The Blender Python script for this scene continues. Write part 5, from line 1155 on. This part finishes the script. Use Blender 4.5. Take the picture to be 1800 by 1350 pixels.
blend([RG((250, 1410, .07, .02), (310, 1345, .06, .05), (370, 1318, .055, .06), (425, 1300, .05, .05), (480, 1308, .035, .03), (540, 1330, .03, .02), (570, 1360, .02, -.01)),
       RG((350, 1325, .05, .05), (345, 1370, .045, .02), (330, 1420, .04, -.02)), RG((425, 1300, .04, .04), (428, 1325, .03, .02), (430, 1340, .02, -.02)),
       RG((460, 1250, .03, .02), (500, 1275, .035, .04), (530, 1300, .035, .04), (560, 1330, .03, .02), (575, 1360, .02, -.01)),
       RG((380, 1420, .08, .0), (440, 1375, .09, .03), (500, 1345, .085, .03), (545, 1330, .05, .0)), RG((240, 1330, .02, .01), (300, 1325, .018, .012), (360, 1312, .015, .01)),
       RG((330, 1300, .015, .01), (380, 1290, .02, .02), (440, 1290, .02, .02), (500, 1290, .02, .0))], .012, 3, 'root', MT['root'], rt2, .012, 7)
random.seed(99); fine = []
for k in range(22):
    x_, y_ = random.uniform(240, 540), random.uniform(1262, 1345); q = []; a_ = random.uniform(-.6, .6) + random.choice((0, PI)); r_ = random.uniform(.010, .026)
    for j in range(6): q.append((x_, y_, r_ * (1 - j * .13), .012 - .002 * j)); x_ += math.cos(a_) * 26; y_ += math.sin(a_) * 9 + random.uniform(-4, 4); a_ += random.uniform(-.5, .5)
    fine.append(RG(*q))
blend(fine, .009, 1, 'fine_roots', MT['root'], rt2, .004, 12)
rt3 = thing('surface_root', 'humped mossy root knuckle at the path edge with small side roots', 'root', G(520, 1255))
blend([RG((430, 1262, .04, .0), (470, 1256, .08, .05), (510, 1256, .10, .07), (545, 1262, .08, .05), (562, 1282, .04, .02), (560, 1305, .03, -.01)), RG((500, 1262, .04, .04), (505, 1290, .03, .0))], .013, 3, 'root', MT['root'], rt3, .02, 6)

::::

- _PROBLEM TO SOLVE_
Write every line of the material above again, exactly.

- _RESPONSE_
The Blender Python script for this scene continues. Write part 5, from line 1155 on. This part finishes the script. Use Blender 4.5. Take the picture to be 1800 by 1350 pixels.
blend([RG((250, 1410, .07, .02), (310, 1345, .06, .05), (370, 1318, .055, .06), (425, 1300, .05, .05), (480, 1308, .035, .03), (540, 1330, .03, .02), (570, 1360, .02, -.01)),
       RG((350, 1325, .05, .05), (345, 1370, .045, .02), (330, 1420, .04, -.02)), RG((425, 1300, .04, .04), (428, 1325, .03, .02), (430, 1340, .02, -.02)),
       RG((460, 1250, .03, .02), (500, 1275, .035, .04), (530, 1300, .035, .04), (560, 1330, .03, .02), (575, 1360, .02, -.01)),
       RG((380, 1420, .08, .0), (440, 1375, .09, .03), (500, 1345, .085, .03), (545, 1330, .05, .0)), RG((240, 1330, .02, .01), (300, 1325, .018, .012), (360, 1312, .015, .01)),
       RG((330, 1300, .015, .01), (380, 1290, .02, .02), (440, 1290, .02, .02), (500, 1290, .02, .0))], .012, 3, 'root', MT['root'], rt2, .012, 7)
random.seed(99); fine = []
for k in range(22):
    x_, y_ = random.uniform(240, 540), random.uniform(1262, 1345); q = []; a_ = random.uniform(-.6, .6) + random.choice((0, PI)); r_ = random.uniform(.010, .026)
    for j in range(6): q.append((x_, y_, r_ * (1 - j * .13), .012 - .002 * j)); x_ += math.cos(a_) * 26; y_ += math.sin(a_) * 9 + random.uniform(-4, 4); a_ += random.uniform(-.5, .5)
    fine.append(RG(*q))
blend(fine, .009, 1, 'fine_roots', MT['root'], rt2, .004, 12)
rt3 = thing('surface_root', 'humped mossy root knuckle at the path edge with small side roots', 'root', G(520, 1255))
blend([RG((430, 1262, .04, .0), (470, 1256, .08, .05), (510, 1256, .10, .07), (545, 1262, .08, .05), (562, 1282, .04, .02), (560, 1305, .03, -.01)), RG((500, 1262, .04, .04), (505, 1290, .03, .0))], .013, 3, 'root', MT['root'], rt3, .02, 6)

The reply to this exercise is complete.